The statute does not violate the constitutional requirement of separation of powers among the branches of government, as expressed in Article II, Section 3, Florida Constitution.

In Levitz v. State, 339 So. 2d 655 (Fla. 1976), the offender attacked the constitutionality of Chapter 318.14(5), Florida Statutes, on the ground that it subjected him to a greater penalty when he exercised his right to confront witnesses against him. We said:

"We cannot agree with appellant that the challenged statute violates his constitutional rights to due process and equal protection of the law.
"By Chapter 318, the Legislature sought to decriminalize certain violations of Chapters 316, 325, part II, 339, 239 and 340, to facilitate implementation of a more uniform and expeditious system for the disposition of traffic infractions. See Section 318.12, Florida Statutes. Pursuant to the provisions of Section 318.14, Florida Statutes, one charged for any infraction enumerated therein may either pay the civil penalty established by Section 318.18, Florida Statutes, or request a full hearing to contest the citation. Chapter 318, Florida Statutes, does not deprive appellant of his due process right to a full and fair hearing but rather avails him of an alternative more expedient method of complying with the law by merely paying a previously statutorily determined fine.
* * * * * *
"It is undisputed that if one chooses to contest a traffic citation all constitutional guaranteed due process rights are available to him.
"This Court finds that Section 318.14(5) Florida Statutes, is constitutional and not violative of due process guarantees or equal protection of the law." At 657-58.

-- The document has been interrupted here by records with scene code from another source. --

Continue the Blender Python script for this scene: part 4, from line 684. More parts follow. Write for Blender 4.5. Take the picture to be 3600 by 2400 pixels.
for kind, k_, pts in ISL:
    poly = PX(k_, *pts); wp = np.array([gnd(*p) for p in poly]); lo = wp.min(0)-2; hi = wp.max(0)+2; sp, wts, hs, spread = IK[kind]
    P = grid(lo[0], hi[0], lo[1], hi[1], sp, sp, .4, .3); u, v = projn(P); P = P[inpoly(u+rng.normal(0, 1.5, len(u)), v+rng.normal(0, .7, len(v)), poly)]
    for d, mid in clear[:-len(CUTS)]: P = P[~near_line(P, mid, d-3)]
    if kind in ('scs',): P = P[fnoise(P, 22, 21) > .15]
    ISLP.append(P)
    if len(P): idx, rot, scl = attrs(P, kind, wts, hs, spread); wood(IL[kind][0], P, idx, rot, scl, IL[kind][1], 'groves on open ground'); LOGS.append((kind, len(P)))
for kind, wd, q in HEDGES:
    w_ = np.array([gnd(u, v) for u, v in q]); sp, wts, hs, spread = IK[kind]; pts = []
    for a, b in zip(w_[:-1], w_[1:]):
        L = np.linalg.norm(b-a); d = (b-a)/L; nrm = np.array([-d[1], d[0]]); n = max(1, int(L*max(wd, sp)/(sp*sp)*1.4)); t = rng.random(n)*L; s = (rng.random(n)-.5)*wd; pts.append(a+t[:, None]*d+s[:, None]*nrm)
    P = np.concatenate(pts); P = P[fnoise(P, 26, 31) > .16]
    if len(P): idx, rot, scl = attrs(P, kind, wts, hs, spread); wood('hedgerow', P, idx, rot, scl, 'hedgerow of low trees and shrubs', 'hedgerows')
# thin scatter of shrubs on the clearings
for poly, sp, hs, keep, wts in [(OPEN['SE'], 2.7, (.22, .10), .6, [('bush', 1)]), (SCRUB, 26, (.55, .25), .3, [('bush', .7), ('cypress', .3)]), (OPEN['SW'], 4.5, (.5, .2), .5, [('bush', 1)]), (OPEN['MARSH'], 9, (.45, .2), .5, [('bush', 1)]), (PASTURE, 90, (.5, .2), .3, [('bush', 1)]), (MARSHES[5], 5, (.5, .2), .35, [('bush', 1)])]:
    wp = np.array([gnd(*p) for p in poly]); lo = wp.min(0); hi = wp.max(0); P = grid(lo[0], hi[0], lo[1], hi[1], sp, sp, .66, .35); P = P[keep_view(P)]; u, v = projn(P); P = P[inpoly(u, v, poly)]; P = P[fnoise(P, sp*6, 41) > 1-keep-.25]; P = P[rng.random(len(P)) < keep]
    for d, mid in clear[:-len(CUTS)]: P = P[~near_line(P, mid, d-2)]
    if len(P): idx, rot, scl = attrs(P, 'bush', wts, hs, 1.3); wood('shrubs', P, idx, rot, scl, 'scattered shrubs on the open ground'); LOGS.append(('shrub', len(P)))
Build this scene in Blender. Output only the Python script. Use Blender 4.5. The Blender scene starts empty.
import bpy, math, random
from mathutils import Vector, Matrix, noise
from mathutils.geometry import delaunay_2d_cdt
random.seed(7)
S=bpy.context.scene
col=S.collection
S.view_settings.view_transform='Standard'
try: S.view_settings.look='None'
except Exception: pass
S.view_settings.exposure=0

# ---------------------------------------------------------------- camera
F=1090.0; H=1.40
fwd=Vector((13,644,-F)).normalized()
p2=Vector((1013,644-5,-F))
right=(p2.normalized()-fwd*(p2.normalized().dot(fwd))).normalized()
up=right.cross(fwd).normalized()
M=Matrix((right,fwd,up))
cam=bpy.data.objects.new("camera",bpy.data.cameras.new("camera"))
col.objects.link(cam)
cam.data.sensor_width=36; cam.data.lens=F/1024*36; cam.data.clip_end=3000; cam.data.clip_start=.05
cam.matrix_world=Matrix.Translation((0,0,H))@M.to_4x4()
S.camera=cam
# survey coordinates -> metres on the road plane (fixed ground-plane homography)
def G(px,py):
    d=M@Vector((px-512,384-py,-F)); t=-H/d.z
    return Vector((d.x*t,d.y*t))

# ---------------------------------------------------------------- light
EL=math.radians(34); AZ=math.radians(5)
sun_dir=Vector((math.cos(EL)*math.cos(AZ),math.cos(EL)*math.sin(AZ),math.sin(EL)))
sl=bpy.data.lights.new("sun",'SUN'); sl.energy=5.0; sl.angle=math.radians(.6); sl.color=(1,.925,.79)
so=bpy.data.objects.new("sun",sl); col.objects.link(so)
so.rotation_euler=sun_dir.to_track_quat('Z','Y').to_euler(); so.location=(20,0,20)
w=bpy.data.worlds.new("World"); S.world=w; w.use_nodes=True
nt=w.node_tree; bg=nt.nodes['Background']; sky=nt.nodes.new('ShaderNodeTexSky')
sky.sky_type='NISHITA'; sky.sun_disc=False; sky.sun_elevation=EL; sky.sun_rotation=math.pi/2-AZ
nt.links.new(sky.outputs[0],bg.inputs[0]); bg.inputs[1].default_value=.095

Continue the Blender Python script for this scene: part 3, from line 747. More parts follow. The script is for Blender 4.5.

There is no record support for the contention that the statute was unconstitutionally applied.

The other objections to the statutes relating to an alleged conflict with the Integration Rule of The Florida Bar and the Code of Judicial Conduct are without merit and do not warrant a discussion.

The judgment of the trial court is reversed.

It is so ordered.

OVERTON, C.J., and BOYD, ENGLAND, SUNDBERG, HATCHETT and DREW (Retired), JJ., concur.